The ultimate goal is to "improve the current state-of-the-art of computer forensics by developing new tools for extracting information from popular game systems, and by building a corpus of data from second-hand game system that can be used to further the development of computer forensic tools," Garfinkel said in an email to Foreign Policy. Though the research is being overseen by NPS, the contract award states that the tools developed by Obscure will be delivered to DHS.

The Gaming Systems Monitoring and Analysis Project was first introduced in 2008. Foreign Policy described the development of techniques to hack into gaming consoles as relatively new ground as the devices are well-encrypted to prevent piracy. Obscure Technologies President Greg May is reported as saying even they're not sure how complicated the process will be.

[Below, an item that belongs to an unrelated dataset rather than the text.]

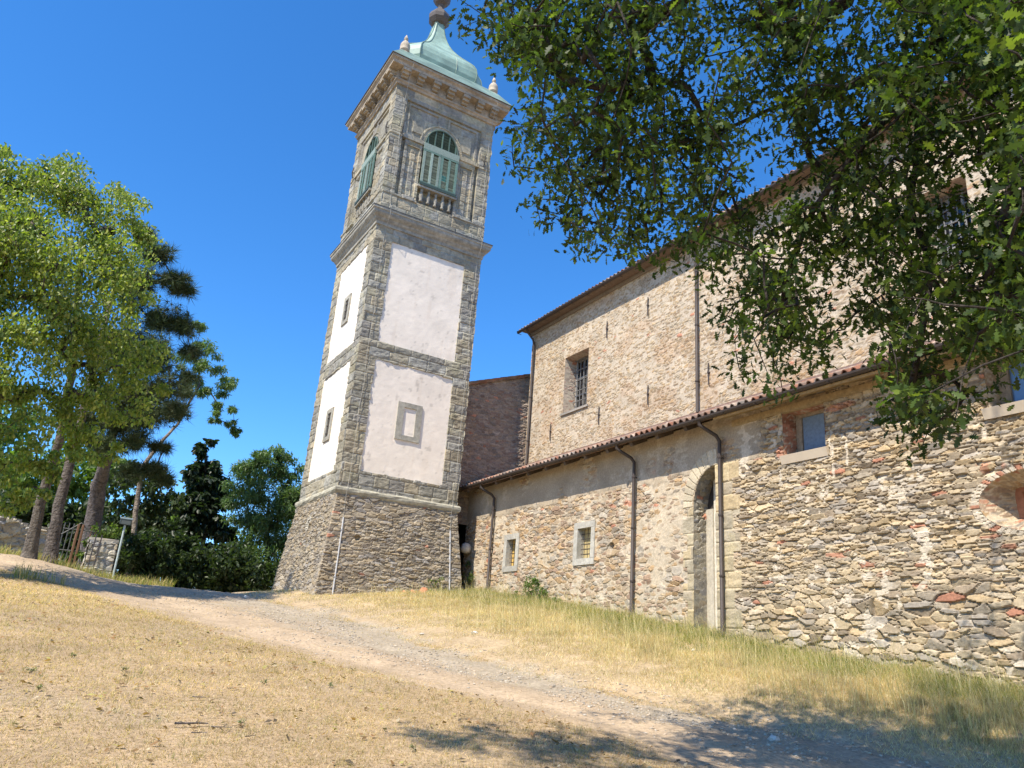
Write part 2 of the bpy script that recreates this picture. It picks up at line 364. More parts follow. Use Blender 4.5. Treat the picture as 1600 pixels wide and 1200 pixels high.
# roofs of half-round tiles
def tile_roof(name, p0, p1, q0, mat, parent, pitch=.2, course=.36):
    """sheet from edge p0->p1 (eaves) up to q0 above p0"""
    p0, p1, q0 = [np.array(q, float) for q in (p0, p1, q0)]
    L = np.linalg.norm(p1-p0); S = np.linalg.norm(q0-p0); U = (p1-p0)/L; V = (q0-p0)/S
    def fn(u, v):
        k = np.floor(u/pitch); f = u/pitch-k
        wob = (rnd(k, 0, 3)-.5)*.02
        cr = np.floor((v+wob+rnd(k, 1, 5)*.05)/course); fv = (v+wob)/course-cr
        h = .075*np.sin(np.pi*np.clip((f-.12)/.76, 0, 1))**.8*(1) - .05*((f < .12) | (f > .88)) + .022*(1-fv) + .01*(rnd(k, cr, 7)-.5)
        c = np.array([(.27, .16, .11), (.33, .22, .16), (.20, .14, .11), (.40, .31, .24), (.30, .14, .09), (.22, .19, .16)])[(rnd(k, cr, 9)*6).astype(int) % 6]
        c = c*(.75+.5*fbm(u*7, v*5, 12, 3))[..., None]
        return h, c
    o = relief(name, p0, U, V, glines(0, L, pitch/8), glines(0, S, .12), fn, mat, parent, flip=np.cross(U, V)[2] < 0)
    so_ = o.modifiers.new('t', 'SOLIDIFY'); so_.thickness = .018; so_.offset = -1
    return o
tile_roof('aisle_roof', (12.04, 1.3, 5.38), (12.04, YE, 5.38), (14.52, 1.3, 6.535), M_TIL, church)
tile_roof('nave_roof', (14.03, -4.2, 12.0), (14.03, YN+.3, 12.0), (19.3, -4.2, 14.6), M_TIL, church)
tile_roof('annex_roof', (11.5, 32, 9.17), (11.5, YE-.15, 9.17), (15.1, 32, 10.5), M_TIL, church)
b = MB()
b.add([(19.3, -4.2, 14.6), (19.3, YN+.3, 14.6), (24.3, YN+.3, 12.0), (24.3, -4.2, 12.0)], np.array([[3, 2, 1, 0]]), (.35, .22, .16))
b.add([(14.5, YN, 11.95), (19.3, YN, 14.55), (24, YN, 11.95)], np.array([[0, 1, 2]]), g); b.add([(14.5, -4, 11.95), (19.3, -4, 14.55), (24, -4, 11.95)], np.array([[2, 1, 0]]), g)
b.build('nave_gable', M_STO, church)
# sheet-metal flashing where aisle roof meets nave, seen as a thin dark line
b = MB(); b.box((14.42, 1.5, 6.5), (14.47, YN-.1, 6.63), (.22, .14, .11)); b.build('flashing', M_IRO, church)

DK = (.055, .042, .036)
def gutter(name, x, z, y0, y1):
    b = MB(); n = 7; th = np.linspace(math.pi, 2*math.pi, n)
    ys = glines(y0, y1, 1.0)
    V = []; 
    for y in ys:
        dz = .02*math.sin(y*.35)+.008*math.sin(y*1.3)
        for r in (.075, .066):
            for t in th: V.append((x+r*math.cos(t), y, z+dz+r*math.sin(t)))
    q = []; m = 2*n
    for i in range(len(ys)-1):
        for j in range(n-1): q += [(i*m+j, i*m+j+1, (i+1)*m+j+1, (i+1)*m+j), (i*m+n+j+1, i*m+n+j, (i+1)*m+n+j, (i+1)*m+n+j+1)]
        q += [(i*m, (i+1)*m, (i+1)*m+n, i*m+n), (i*m+n-1, i*m+2*n-1, (i+1)*m+2*n-1, (i+1)*m+n-1)]
    b.add(V, np.array(q), DK)
    for y in np.arange(y0+.4, y1, .9): b.box((x-.08, y-.012, z-.085), (x+.12, y+.012, z-.075), DK)
    return b.build(name, M_IRO, church)
gutter('gutter', 11.99, 5.36, 1.3, 24.3); gutter('gutter', 14.0, 11.97, -4, YN+.35)
def pipe(path, r=.044, brk=()):
    b = MB(); b.tube(path, r, 10, DK); o = b.build('downpipe', M_IRO, church, True)
    for (x, y, z) in brk:
        c = MB(); c.lathe((x, y, z), [(r+.012, -.02), (r+.012, .02)], 10, DK); c.box((x, y-.015, z-.012), (x+.12, y+.015, z+.012), DK)
        c.build('bracket', M_IRO, o)
for y, zb in ((22.45, 1.4), (15.2, .75), (12.22, .45)):
    p = [(11.99, y+.15, 5.30), (11.99, y+.15, 5.2), (12.1, y+.1, 5.12), (12.36, y, 4.98), (12.46, y, 4.88), (12.46, y, 4.7), (12.46, y, zb)]
    pipe(p, .043, [(12.46, y, z) for z in (4.5, 3.2, 1.9)])
for yy in (23.72, 14.9):
    pipe([(14.0, yy, 11.92), (14.1, yy, 11.75), (14.32, yy, 11.55), (14.38, yy, 11.4), (14.38, yy, 6.6)], .044, [(14.38, yy, z) for z in (10.9, 9.2, 7.5)])
# rafters under the eaves and soffit boards
for y in np.arange(12.9, 24.4, .98):
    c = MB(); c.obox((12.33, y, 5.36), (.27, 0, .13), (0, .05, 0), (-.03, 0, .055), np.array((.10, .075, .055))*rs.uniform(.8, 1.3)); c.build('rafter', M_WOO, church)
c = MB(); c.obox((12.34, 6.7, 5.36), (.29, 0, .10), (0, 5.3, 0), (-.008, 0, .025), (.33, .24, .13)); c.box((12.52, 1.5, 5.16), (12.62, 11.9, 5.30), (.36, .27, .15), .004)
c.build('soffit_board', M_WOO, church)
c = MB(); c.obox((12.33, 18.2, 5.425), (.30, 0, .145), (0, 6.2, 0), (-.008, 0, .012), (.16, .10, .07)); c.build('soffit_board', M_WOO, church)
c = MB(); c.box((14.1, -4, 11.96), (14.52, YN+.2, 12.01), (.20, .15, .11)); c.box((14.40, -4, 11.84), (14.55, YN+.1, 11.955), (.25, .21, .165)); c.build('eaves_course', M_STO, church)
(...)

ZDNet has more on some of the tasks Obscure Technologies will need to complete:

  • Provide monitoring for 6 new video game systems, a maximum of 2 of any type from any given vendor.
  • Generate clean data (data that does not contain any identifiable information from real people) from new video game systems.
  • Design a prototype rig for capturing data from new video game systems.
  • Implement the prototype rig on the new video game systems.
  • Provide data captured by the prototype rig in the following formats: Packets shall be delivered in PCAP format, Disk images shall be delivered in E01/EWF format.
  • Write a final report, between 10 and 20 pages, to include details of work performed, the engineering approach used and the reason why, any engineering decisions that were made and why, what work remains to be done, and any failings of the approaches followed.

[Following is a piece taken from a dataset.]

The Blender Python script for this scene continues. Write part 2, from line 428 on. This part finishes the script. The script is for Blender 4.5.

Privacy expert Parker Higgins from the Electronic Freedom Foundation told Foreign Policy that he doesn't think the government would be interested in the consoles for intentionally stored sensitive information but for conversations that may be logged while using the platform to message other users. He said that "it's even more alarming because users might not know that the data is created." Here's the type of info Higgins thinks the government is seeking:

Thing about it: Your Nintendo Wii might tell government investigators when you were connected to the Internet, who you were talking to, what you were saying, and what you were playing. "Taken in context, it could end up revealing more than you expect," Higgins warns. There have already been hacks that could allow for spying on users of the Xbox Kinect, a video-enabled add-on that reads body movement for interactive gaming.

Until this research is complete and a way for authorities to access data from gaming consoles is identified, Wired reports law enforcement can still subpoena the company running the service for information it has collected.